* Work instructions: From the entries below, print exactly the span beginning with the line holding "What Blender Python" and ending with the line holding "D2R=math.radians", endpoints included, and skip any pictures.

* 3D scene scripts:
· · · · ·
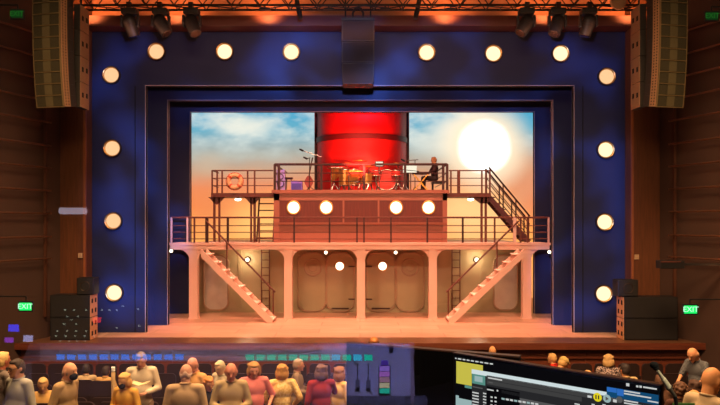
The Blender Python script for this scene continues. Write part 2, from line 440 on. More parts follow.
for k, (px, py, wh) in enumerate(LAMPS):
    Y = 20.32; x, z = PX(px, Y), PZ(py, Y)
    r = thing('portal_lamp', (x, Y, z), 'round glowing lamp on the outer blue portal, ' + wh, 'lamp', 'round lamps around the outer portal')
    MB().lathe((x, Y, z), [(.20, 0), (.262, 0), (.27, -.05), (.262, -.11), (.245, -.11), (.2, -.03)], 'Y', 28, False).build('lamp_ring', M_['housing'], r, smooth='auto')
    MB().lathe((x, Y, z), [(.245, -.10), (.235, -.105), (.205, -.05), (.2, -.02)], 'Y', 28, False).build('reflector', M_['brass'], r, smooth=True)
    dim = k in (0, 6)
    MB().lathe((x, Y, z), [(.002, -.12), (.08, -.112), (.15, -.095), (.205, -.06), (.208, -.01)], 'Y', 28).build('lens', emit('lamp_lens_amber', (255, 205, 150), 1.15) if k in (0, 6, 7, 8, 10) else M_['lamp'], r, smooth=True)
# ================================================================ backdrop
YB = 29.5
bd = MB().box(PX(160, YB), PX(560, YB), YB, YB + .08, 0.02, PZ(95, YB))
m = bpy.data.materials.new('sky_screen'); nt, N, L = nodes(m); N.remove(N['Principled BSDF'])
tc = N.new('ShaderNodeTexCoord'); sp = N.new('ShaderNodeSeparateXYZ'); L.new(tc.outputs['Object'], sp.inputs[0])
def MATH(op, a, b=None, c=None):
    n = N.new('ShaderNodeMath'); n.operation = op
    for i, v in enumerate((a, b, c)):
        if v is None: continue
        if isinstance(v, (int, float)): n.inputs[i].default_value = v
        else: L.new(v, n.inputs[i])
    return n.outputs[0]
def RAMP(v, stops, inter='LINEAR'):
    r = N.new('ShaderNodeValToRGB'); r.color_ramp.interpolation = inter
    el = r.color_ramp.elements; el.remove(el[1]); el[0].position = stops[0][0]; el[0].color = (*lin(stops[0][1]), 1)
    for p, c in stops[1:]: e = el.new(p); e.color = (*lin(c), 1)
    L.new(v, r.inputs[0]); return r.outputs[0]
def MIX(fac, a, b, mode='MIX'):
    x = N.new('ShaderNodeMix'); x.data_type = 'RGBA'; x.blend_type = mode
    for i, v in ((0, fac), (6, a), (7, b)):
        if isinstance(v, (int, float)): x.inputs[i].default_value = v
        elif isinstance(v, tuple): x.inputs[i].default_value = (*v, 1)
        else: L.new(v, x.inputs[i])
    return x.outputs[2]
def zz(py): return max(0, min(1, (PZ(py, YB) - .02) / 9))
no = N.new('ShaderNodeTexNoise'); no.inputs['Scale'].default_value = .42; no.inputs['Detail'].default_value = 6; no.inputs['Roughness'].default_value = .55
mp = N.new('ShaderNodeMapping'); mp.inputs['Scale'].default_value = (.8, 1, 1.7); mp.inputs['Location'].default_value = (3.1, 0, 1.4); L.new(tc.outputs['Object'], mp.inputs[0]); L.new(mp.outputs[0], no.inputs['Vector'])
wob = MATH('MULTIPLY_ADD', no.outputs['Fac'], .10, -.05)
zn = MATH('ADD', MATH('DIVIDE', sp.outputs[2], 9.0), wob)
sky = RAMP(zn, [(zz(300), (232, 150, 84)), (zz(245), (250, 170, 88)), (zz(225), (246, 154, 78)), (zz(205), (236, 130, 74)), (zz(188), (226, 134, 90)), (zz(172), (200, 154, 122)), (zz(155), (166, 164, 152)), (zz(132), (102, 166, 188)), (zz(112), (68, 158, 194))])
cl = N.new('ShaderNodeMapRange'); L.new(no.outputs['Fac'], cl.inputs[0]); cl.inputs[1].default_value = .42; cl.inputs[2].default_value = .60
band = N.new('ShaderNodeMapRange'); L.new(sp.outputs[2], band.inputs[0]); band.inputs[1].default_value = PZ(165, YB); band.inputs[2].default_value = PZ(135, YB)
sky = MIX(MATH('MULTIPLY', MATH('MULTIPLY', cl.outputs[0], band.outputs[0]), .85), sky, lin((222, 224, 212)))
def blob(px, py, rx, rz):
    dx = MATH('DIVIDE', MATH('SUBTRACT', sp.outputs[0], PX(px, YB)), rx); dz = MATH('DIVIDE', MATH('SUBTRACT', sp.outputs[2], PZ(py, YB)), rz)
    return MATH('SQRT', MATH('ADD', MATH('MULTIPLY', dx, dx), MATH('MULTIPLY', dz, dz)))
def fall(d, a, b):
    r = N.new('ShaderNodeMapRange'); r.interpolation_type = 'SMOOTHSTEP'; L.new(d, r.inputs[0]); r.inputs[1].default_value = a; r.inputs[2].default_value = b; r.inputs[3].default_value = 1; r.inputs[4].default_value = 0; return r.outputs[0]
wd = MATH('MULTIPLY_ADD', no.outputs['Fac'], .9, -.45)
for px, py, rx, rz, c, k in ((262, 222, 2.2, 1.5, (255, 194, 112), .8), (470, 214, 2.8, 1.8, (255, 204, 136), .9), (212, 215, 1.4, 1.6, (226, 138, 84), .6), (245, 126, 1.6, .5, (226, 226, 212), .75), (455, 128, 1.3, .55, (226, 226, 214), .75), (524, 185, 1.1, 2.0, (216, 146, 108), .7), (445, 145, 1.6, .9, (232, 226, 208), .6), (210, 165, 1.0, .6, (198, 176, 150), .5)):
    sky = MIX(MATH('MULTIPLY', fall(MATH('ADD', blob(px, py, rx, rz), wd), .1, 1.15), k), sky, lin(c))
d = MATH('ADD', blob(484, 147, 1.0, 1.0), MATH('MULTIPLY', wd, .35))
sky = MIX(MATH('MULTIPLY', fall(d, .9, 2.3), .9), sky, lin((255, 232, 196)))
sky = MIX(fall(d, .85, 1.25), sky, (1.4, 1.4, 1.3))
e = N.new('ShaderNodeEmission'); L.new(sky, e.inputs[0]); e.inputs[1].default_value = 1.32; L.new(e.outputs[0], N['Material Output'].inputs[0])
sb = bd.build('sky_backdrop', m, label='wide glowing sunset sky backdrop with clouds and white sun behind the ship', cat='backdrop')
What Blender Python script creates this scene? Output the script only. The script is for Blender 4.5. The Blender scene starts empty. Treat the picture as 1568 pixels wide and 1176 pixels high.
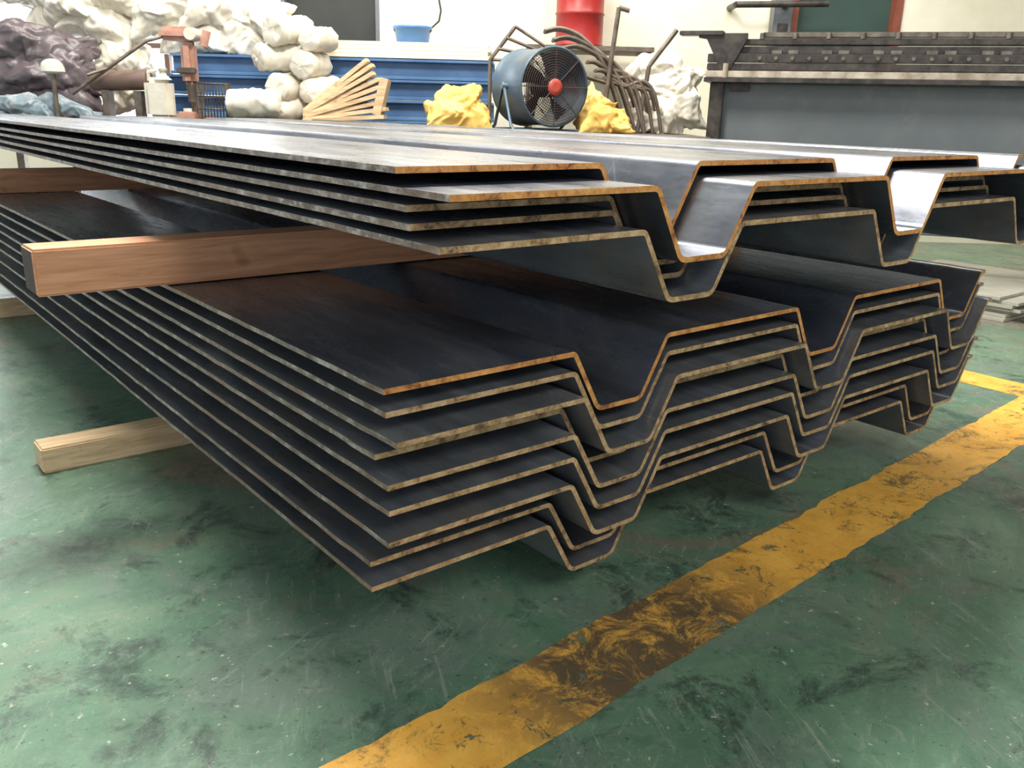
import bpy, bmesh, math, random
from mathutils import Matrix, Vector, noise, Euler
random.seed(7)
scene=bpy.context.scene
D2R=math.radians

# ------------------------------------------------------------------ helpers
def make_pillow(seed,nx=44,ny=30,press=5.0,frames=28):
    """inflate a flat two-sided sack with a short cloth solve; returns normalised verts, faces"""
    rnd=random.Random(seed); vs=[];fs=[];W,Hh=1.0,.68
    idx={}
    for s in (0,1):
        for j in range(ny+1):
            for i in range(nx+1):
                edge=i in (0,nx) or j in (0,ny)
                if edge and s==1: idx[(s,i,j)]=idx[(0,i,j)]; continue
                idx[(s,i,j)]=len(vs)
                x=(i/nx-.5)*W; y=(j/ny-.5)*Hh
                z=0 if edge else (1 if s==0 else -1)*.02*(1+.8*noise.noise(Vector((x*7,y*7,seed*3.3+s))))
                vs.append((x,y,z))
    for s in (0,1):
        for j in range(ny):
            for i in range(nx):
                q=[idx[(s,i,j)],idx[(s,i+1,j)],idx[(s,i+1,j+1)],idx[(s,i,j+1)]]
                fs.append(q if s==0 else q[::-1])
    out=None
    try:
        me=bpy.data.meshes.new('t'); me.from_pydata(vs,[],fs); ob=bpy.data.objects.new('t',me); scene.collection.objects.link(ob)
        md=ob.modifiers.new('c','CLOTH'); st=md.settings
        st.quality=5; st.mass=.25; st.tension_stiffness=12; st.compression_stiffness=8; st.shear_stiffness=4; st.bending_stiffness=.05
        st.use_pressure=True; st.uniform_pressure_force=press; st.effector_weights.gravity=0.0
        st.tension_damping=8; st.compression_damping=8; st.air_damping=3
        md.collision_settings.use_collision=False
        scene.frame_start=1; scene.frame_end=60
        for f in range(1,frames+1): scene.frame_set(f)
        ev=ob.evaluated_get(bpy.context.evaluated_depsgraph_get()); m2=ev.to_mesh()
        out=[v.co.copy() for v in m2.vertices]; ev.to_mesh_clear()
        bpy.data.objects.remove(ob); bpy.data.meshes.remove(me)
        zz=max(v.z for v in out); bad=any(math.isnan(v.x) or v.length>5 for v in out)
        if bad or zz<.06: out=None
    except Exception as e:
        print('cloth failed',e); out=None
    if out is None:
        out=[]
        for s,v in enumerate(vs):
            u=abs(v[0]/(W/2)); t=abs(v[1]/(Hh/2)); sg=0 if v[2]==0 else (1 if v[2]>0 else -1)
            z=sg*.22*(max(0,1-u**3)**.6)*(max(0,1-t**3)**.6)
            wr=.03*math.sin(v[0]*60+4*noise.noise(Vector(v)*5))*t**2+.03*math.sin(v[1]*60)*u**2
            out.append(Vector((v[0]*(1-.1*t*t),v[1]*(1-.12*u*u),z+wr*sg)))
    mx=[max(abs(v[k]) for v in out) for k in range(3)]
    return [Vector((v.x/mx[0],v.y/mx[1],v.z/mx[2])) for v in out],fs
PIL=[make_pillow(1,press=5.0),make_pillow(2,press=2.5),make_pillow(3,nx=36,ny=30,press=8)]
scene.frame_set(1)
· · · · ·
* Completed task:
What Blender Python script creates this scene? Output the script only. The script is for Blender 4.5. The Blender scene starts empty. Treat the picture as 1568 pixels wide and 1176 pixels high.
import bpy, bmesh, math, random
from mathutils import Matrix, Vector, noise, Euler
random.seed(7)
scene=bpy.context.scene
D2R=math.radians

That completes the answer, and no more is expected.